Der Personalmangel könnte auch bald die Busbetriebe treffen. «Wenn meine Generation in den Ruhestand geht, könnte in den nächsten 5 bis 10 Jahren ein Problem entstehen. Die Suche nach jungen Menschen, die bereit sind, unter diesen Bedingungen zu arbeiten, wird sehr schwierig sein», prognostiziert Gilbert d’Alessandro, VPT-Zentralpräsident. Ein Viertel der Busfahrer/innen ist aktuell zwischen 56 und 65 Jahre alt.
Unverzichtbare Arbeitskräfte
Unsere ausländischen Kolleg/innen nehmen nicht nur diejenigen Jobs an, für die sich nicht mehr genügend Schweizer/innen finden lassen, sondern sie ermöglichen es auch, den in der ganzen Branche vorhandenen Mangel teilweise zu beheben. Dies gilt auch für andere weniger attraktive Berufe mit unregelmässigen Arbeitszeiten, z.B. im Gesundheitsbereich.

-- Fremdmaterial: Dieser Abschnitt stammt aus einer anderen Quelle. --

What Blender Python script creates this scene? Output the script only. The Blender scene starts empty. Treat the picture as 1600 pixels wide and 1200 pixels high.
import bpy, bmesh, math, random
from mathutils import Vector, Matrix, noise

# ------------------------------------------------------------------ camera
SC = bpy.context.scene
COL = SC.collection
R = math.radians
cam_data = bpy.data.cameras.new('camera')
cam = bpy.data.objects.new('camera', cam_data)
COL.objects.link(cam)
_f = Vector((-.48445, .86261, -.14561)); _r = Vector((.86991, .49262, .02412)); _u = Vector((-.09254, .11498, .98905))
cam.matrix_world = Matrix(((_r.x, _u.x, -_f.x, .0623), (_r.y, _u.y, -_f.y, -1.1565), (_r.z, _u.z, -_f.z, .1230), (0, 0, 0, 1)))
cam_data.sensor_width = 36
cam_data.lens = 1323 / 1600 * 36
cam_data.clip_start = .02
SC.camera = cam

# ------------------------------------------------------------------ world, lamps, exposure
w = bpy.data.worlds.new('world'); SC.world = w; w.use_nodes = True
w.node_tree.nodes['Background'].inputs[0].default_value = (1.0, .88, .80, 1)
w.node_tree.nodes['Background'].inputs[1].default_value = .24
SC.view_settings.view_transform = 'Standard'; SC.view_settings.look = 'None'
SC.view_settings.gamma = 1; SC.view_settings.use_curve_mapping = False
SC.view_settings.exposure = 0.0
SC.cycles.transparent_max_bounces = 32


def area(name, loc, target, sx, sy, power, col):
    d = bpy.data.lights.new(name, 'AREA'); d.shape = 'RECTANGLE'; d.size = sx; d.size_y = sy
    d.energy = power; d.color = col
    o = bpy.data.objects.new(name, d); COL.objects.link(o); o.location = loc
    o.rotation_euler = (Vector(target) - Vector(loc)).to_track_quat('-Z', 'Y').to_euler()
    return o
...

Als zu Beginn der Coronakrise im März das Risiko bestand, dass Frankreich und Italien ihre Grenzgänger zurückholen könnten, wurde deren Bedeutung einmal mehr ersichtlich, insbesondere für die Krankenhäuser in den Kantonen Tessin und Genf. «Ohne Einwanderer hätten wir die Eisenbahntunnel Gotthard, Simplon und Lötschberg nicht», erinnert sich Giorgio Tuti. Der SEV-Präsident ist auch überzeugt, dass «ohne ausländische Arbeitskräfte der öffentliche Verkehr in der Schweiz nicht funktionieren könnte».
Schweizer Löhne für Arbeit in der Schweiz
Einige Kolleg/innen könnten befürchten, dass die Freizügigkeit die Löhne nach unten drückt. Doch sollten wir uns daran erinnern, dass die in den GAV verankerten Lohnsysteme in der öV-Branche dem Arbeitgeber keine Möglichkeit lassen, das Gehalt nach der Farbe des Passes oder dem Wohnort der Arbeitnehmenden festzusetzen. Für Christian Fankhauser, SEV-Vizepräsident, ist die Forderung der Gewerkschaft klar: « Schweizer Löhne für alle Arbeiten, die in der Schweiz von einem Ausländer oder einem Schweizer ausgeführt werden, egal, ob für ein Schweizer oder ein ausländisches Unternehmen. Dazu müssen GAV in allen Wirtschaftsbereichen verbindlich vorgeschrieben werden.» Die Abschaffung der Begleitmassnahmen im Falle einer Annahme der Initiative wird hingegen nicht dazu beitragen, besser gegen Dumping kämpfen zu können. Es sind die GAV und die damit verbundenen Massnahmen, die Lohnsicherheit garantieren. Das eigentliche Ziel der SVP besteht also vielmehr darin, eine Deregulierung herbeizuführen, die es dann ermöglichen würde, Schweizer und ausländische Arbeitnehmende durch Druck auf die Löhne gegeneinander auszuspielen. Genau dies wollen die Gewerkschaften verhindern, indem sie sich entschieden gegen diese Initiative aussprechen.